Jorge Amancio e Marcos Freitas vinham da montagem do primeiro e último Sarau Ponta da Asa, um espaço para a Poesia Brasiliense, no Espaço Cultural Café Itália, abrindo suas portas na primeira terça-feira de maio, dia 5, para o 1º SARAU PONTA DA ASA, com o projeto de mostrar a poesia brasiliense na sua totalidade. Apenas o primeiro foi realizado.
O Poemação tem presença garantida poetas de Brasília, Ceilândia, Gama, Guará, Planaltina, São Sebastião, Taguatinga e outras Brasílicas. A poesia em suas diversas facetas é apresentada pelo Poemação. Poetas brasilienses são homenageados, com a obra revisitada. O Poemação privilegia a poesia e o poeta divulgando e revelando talentos. Está na sua vigésima quarta edição, em dezembro de 2011.

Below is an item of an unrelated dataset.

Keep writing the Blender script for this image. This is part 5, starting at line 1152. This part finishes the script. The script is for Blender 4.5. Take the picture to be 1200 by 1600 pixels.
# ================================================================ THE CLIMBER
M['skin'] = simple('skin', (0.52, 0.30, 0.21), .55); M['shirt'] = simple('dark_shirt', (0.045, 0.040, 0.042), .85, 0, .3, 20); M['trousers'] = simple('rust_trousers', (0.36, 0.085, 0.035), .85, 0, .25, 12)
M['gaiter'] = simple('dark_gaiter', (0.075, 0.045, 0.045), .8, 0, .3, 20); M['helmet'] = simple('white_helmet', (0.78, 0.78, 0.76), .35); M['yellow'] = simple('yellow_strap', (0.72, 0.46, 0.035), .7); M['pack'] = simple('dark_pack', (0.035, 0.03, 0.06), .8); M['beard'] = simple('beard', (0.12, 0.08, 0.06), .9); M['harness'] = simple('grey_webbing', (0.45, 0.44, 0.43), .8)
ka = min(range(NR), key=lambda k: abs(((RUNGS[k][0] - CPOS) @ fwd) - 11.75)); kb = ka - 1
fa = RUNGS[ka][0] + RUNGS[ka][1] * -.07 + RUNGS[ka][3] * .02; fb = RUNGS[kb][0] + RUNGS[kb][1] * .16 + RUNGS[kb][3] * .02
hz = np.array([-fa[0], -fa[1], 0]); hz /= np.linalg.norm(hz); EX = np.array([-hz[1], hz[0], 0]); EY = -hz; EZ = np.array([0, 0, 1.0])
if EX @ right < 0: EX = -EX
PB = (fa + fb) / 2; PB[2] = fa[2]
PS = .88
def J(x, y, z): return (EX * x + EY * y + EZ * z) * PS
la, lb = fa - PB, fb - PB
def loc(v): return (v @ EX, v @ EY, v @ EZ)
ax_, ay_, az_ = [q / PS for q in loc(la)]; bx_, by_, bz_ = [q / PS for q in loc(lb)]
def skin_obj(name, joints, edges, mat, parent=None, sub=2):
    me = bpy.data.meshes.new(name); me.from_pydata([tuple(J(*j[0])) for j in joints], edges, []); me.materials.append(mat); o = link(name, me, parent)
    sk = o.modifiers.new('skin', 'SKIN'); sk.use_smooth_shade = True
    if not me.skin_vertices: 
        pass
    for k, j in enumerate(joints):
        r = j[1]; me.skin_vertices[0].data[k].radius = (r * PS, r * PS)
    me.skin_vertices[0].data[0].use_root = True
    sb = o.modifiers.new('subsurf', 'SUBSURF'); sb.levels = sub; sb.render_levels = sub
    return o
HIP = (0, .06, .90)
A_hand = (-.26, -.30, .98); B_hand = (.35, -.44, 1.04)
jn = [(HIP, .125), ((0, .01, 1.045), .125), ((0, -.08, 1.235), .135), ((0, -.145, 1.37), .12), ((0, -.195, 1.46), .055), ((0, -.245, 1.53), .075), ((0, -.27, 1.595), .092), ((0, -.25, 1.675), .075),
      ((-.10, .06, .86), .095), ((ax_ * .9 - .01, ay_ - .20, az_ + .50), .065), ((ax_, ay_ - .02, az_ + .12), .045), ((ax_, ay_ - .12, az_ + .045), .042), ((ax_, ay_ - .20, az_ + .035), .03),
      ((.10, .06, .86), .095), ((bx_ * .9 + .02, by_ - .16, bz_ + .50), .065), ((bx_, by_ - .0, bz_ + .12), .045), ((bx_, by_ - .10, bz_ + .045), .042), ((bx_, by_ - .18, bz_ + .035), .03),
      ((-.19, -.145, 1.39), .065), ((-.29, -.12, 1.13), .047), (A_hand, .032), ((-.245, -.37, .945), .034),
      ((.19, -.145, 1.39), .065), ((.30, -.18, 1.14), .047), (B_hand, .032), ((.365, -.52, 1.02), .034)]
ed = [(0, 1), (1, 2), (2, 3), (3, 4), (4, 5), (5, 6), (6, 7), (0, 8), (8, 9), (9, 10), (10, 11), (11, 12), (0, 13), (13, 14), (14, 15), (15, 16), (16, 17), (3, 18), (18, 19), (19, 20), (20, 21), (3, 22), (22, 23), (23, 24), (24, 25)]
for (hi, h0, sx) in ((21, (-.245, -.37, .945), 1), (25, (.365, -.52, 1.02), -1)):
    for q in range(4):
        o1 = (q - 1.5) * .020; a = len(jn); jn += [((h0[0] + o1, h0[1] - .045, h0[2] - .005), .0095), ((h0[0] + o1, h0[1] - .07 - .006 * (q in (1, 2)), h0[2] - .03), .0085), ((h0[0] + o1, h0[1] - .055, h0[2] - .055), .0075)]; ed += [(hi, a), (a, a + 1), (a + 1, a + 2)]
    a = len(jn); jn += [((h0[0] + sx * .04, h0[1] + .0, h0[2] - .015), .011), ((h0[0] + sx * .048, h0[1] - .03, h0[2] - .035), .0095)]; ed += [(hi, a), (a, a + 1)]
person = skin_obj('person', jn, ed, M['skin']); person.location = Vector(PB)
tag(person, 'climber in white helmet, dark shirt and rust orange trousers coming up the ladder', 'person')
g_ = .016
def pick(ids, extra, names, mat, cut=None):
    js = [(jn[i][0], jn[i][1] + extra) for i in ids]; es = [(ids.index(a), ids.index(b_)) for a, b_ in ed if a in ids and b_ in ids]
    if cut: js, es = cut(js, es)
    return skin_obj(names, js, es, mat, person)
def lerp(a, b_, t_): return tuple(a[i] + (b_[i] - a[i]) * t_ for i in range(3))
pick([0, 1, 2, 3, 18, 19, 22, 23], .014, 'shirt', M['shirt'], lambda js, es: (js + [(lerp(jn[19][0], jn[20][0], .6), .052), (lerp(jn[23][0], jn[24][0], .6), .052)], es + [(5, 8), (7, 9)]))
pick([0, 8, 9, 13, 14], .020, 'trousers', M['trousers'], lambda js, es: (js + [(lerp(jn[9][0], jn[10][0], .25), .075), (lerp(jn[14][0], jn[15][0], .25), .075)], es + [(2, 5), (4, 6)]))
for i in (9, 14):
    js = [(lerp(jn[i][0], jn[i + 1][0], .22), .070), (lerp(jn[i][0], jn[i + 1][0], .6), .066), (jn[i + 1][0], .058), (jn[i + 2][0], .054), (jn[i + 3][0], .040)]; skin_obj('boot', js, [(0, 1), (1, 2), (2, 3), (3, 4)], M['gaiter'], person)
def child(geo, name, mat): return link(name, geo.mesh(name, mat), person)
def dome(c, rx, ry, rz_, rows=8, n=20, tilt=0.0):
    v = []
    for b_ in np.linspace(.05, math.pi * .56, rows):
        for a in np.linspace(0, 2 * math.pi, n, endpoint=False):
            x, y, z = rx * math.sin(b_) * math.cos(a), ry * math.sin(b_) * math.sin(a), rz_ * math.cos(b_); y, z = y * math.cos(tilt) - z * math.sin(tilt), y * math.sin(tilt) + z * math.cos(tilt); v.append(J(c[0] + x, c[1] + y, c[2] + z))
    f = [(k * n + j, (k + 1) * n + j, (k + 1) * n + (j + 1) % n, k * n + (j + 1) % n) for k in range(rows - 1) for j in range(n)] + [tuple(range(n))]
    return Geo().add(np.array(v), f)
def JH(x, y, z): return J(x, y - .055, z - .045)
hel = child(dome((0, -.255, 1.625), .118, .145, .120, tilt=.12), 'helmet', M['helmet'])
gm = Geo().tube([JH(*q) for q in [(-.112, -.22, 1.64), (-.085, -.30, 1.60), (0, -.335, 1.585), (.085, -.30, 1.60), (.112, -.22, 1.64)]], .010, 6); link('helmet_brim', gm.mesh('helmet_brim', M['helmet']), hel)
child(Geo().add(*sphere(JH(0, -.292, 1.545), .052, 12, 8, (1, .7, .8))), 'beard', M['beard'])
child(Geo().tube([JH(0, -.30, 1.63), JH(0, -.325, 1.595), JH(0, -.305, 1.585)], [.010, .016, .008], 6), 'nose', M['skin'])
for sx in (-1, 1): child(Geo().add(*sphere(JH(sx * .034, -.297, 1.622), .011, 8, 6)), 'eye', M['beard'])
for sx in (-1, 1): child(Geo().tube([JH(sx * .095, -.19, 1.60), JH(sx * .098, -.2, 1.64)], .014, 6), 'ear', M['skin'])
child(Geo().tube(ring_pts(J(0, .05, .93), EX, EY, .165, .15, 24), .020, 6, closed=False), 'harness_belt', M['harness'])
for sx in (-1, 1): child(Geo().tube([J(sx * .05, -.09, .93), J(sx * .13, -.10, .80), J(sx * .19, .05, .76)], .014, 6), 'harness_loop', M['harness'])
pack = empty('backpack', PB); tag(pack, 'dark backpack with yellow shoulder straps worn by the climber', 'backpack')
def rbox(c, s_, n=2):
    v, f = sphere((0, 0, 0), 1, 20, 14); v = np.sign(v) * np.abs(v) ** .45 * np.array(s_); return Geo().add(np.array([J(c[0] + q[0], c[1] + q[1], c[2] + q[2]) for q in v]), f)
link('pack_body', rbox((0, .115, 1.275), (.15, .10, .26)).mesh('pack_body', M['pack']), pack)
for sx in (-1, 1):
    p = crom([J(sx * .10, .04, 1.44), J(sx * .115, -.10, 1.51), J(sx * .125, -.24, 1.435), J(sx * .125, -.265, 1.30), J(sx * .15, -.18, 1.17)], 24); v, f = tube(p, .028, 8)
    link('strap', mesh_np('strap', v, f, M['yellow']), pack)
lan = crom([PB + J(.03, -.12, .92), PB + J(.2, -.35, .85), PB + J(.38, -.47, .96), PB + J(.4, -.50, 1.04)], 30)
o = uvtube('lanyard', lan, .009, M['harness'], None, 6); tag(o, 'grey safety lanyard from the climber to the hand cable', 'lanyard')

O primeiro Poemação foi realizado no dia 4 de agosto de 2009, terça-feira, no auditório do 2º andar, da Biblioteca Nacional de Brasília, tendo como poeta homenageado Antonio Miranda; seguiram-no Ruiter Lima e Carlinhos Piauí, com um recital poético-musical nordestino; Cristiane Sobral com a poesia negra; Marina Andrade com uma leitura musical de Augusto dos Anjos, e ainda Ivan Monteiro, Meireluce Fernandes e Menezes y Morais. E até hoje - no vigésimo quarto sarau videoliteromusical Poemação - inúmeros poetas mostraram seus trabalhos. Músicos, cantores, atores e atrizes também nos deram a honra de suas participações. Poetas como Nicolas Behr, Angélica Torres, Chico Alvim, Ézio Pires, Vânia Diniz, Cristiane Sobral, Anderson Braga Horta, Antonio Miranda e outros, foram homenageados pelo Poemação e José Santiago Naud será o próximo homenageado, no dia 6 de dezembro de 2011
Os coordenadores do Poemação Marcos Freitas e Jorge Amancio agradecem a colaboração de todos os poetas, organizadores de saraus, músicos e atores que participaram dessas vinte quatro edições do Poemação.


RCC: Sempre se houve falar que não existe espaço para a poesia, pois ela não consegue conquistar leitores. Qual a sua opinião a respeito?

JA: Leitores e poetas existem aos milhares. Quem não escreveu uma poesia na vida? Creio ter havido um movimento para colocar a poesia em um plano abaixo das outras formas literária pelas editoras. Congelando a poesia a “alguns” poetas, colocando a poesia como uma forma de difícil entendimento, estigmatizando a poesia. Em Brasília, a lei Orgânica do Distrito Federal (art 235 § 2º) recomenda o ensino da Literatura brasiliense nas escolas. Sugiro a modificação para a "obrigatoriedade", visto que pouquíssimas escolas no DF trabalham com os autores locais e que esta "obrigatoriedade" seja expandida para todos os Estados do Brasil. A poesia não perdeu espaço. Hoje, lê-se muito mais poesia. Se ela não vende, culpo as editoras, as distribuidoras, a mídia literária, os professores que, estáticos, não perceberam que a poesia é dinâmica, é o reflexo da sociedade. Brasília, pela sua multiplicidade, produz, hoje, uma poesia nova, interativa com o mundo atual. No último concurso do SESC, em âmbito nacional, para a escolha de 35 poetas do Brasil, 12 (doze) eram brasilienses. Um terço dos poetas é daqui e isso é significativo. O Poemação, nesses anos, tem conseguido lotar o auditório da Biblioteca Nacional de Brasília "Leonel de Moura Brizola", o que prova que poesia tem público, tem leitores. A internet possui inúmeros sites, blogs, grupos, comunidades voltadas para a poesia. O que falta são novas estratégias, novos olhares, pois, espaço a poesia tem.